Can you tell us a bit about the history of Buzz and what it does?

SK: Our organisation is situated in the heart of Lockleaze and occupies a four storey building comprising a community café, health food shop, an allotment-sized garden and enterprise space.

Buzz Lockleaze CIC was set up in 2014 and we acquired the building on Gainsborough Square as an asset-locked community transfer from North Bristol Advice Centre. Buzz café and shop was set up, as well as our Employment Project, in an effort to address the local unemployment and food poverty rates. Historically, the building was a Post Office and lots of people from the community still walk in and remember how it used to look before – which gives the building a bit of a sense of nostalgia.

On the ground floor is the café/shop and access to the garden at the rear, we are also developing our basement space to provide further seating for the café and it will serve as event space for activities, workshops and meetings.

How would you describe the core aims of what you do at Buzz Lockleaze?
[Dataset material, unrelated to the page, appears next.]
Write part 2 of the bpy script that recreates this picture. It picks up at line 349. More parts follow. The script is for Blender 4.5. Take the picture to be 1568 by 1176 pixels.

SK: Buzz Lockleaze CIC is a social enterprise with a focus on employability & enterprise support, and improving wellbeing through all things to do with healthy food provision. We are trying to address the economic and social inequalities of Lockleaze, including unemployment, health and wellbeing, and aim to offer a local place where people can come and relax in a safe space. Through our older people’s project we are working to reduce social isolation and engage a wide range of generations in activities and clubs.

Have you found that hiring out your spare space for hot-desking or meetings has been helpful?

SK: The people we’ve met through hiring out the meeting room and through hot desking have really made the experience worthwhile. It’s great to be able to offer our space to them and show them what we’re all about, we especially love to see the space used by other social enterprises or SMEs.

The offer of renting the space has also attracted more people that wouldn’t have come to Buzz otherwise and who didn’t know we were here. They get to hang out in the café and pick up a few things from the shop, and they also know they can get support with employment, enterprise, training, etc.

What has been the most enjoyable experience you’ve had while working at Buzz?

SK: I would say getting to meet all the local people over time, as they discover Buzz and find ways to get involved and connect with us. It’s great to see someone come through the doors just for a coffee and end up joining the gardening club or receiving a business grant from us.

What are the greatest challenges you face as a social enterprise?

SK: Our main challenges at Buzz are securing steady streams of income. The low footfall in the area means that we can’t make as much profit as we’d like from the café and shop, and we rely heavily on the funding we receive to keep things going. We also have marketing limitations, as we can’t compete with other cafes/shops who can afford big budget marketing campaigns and advertising. We try to promote our services locally and hope that word-of-mouth will keep people coming back!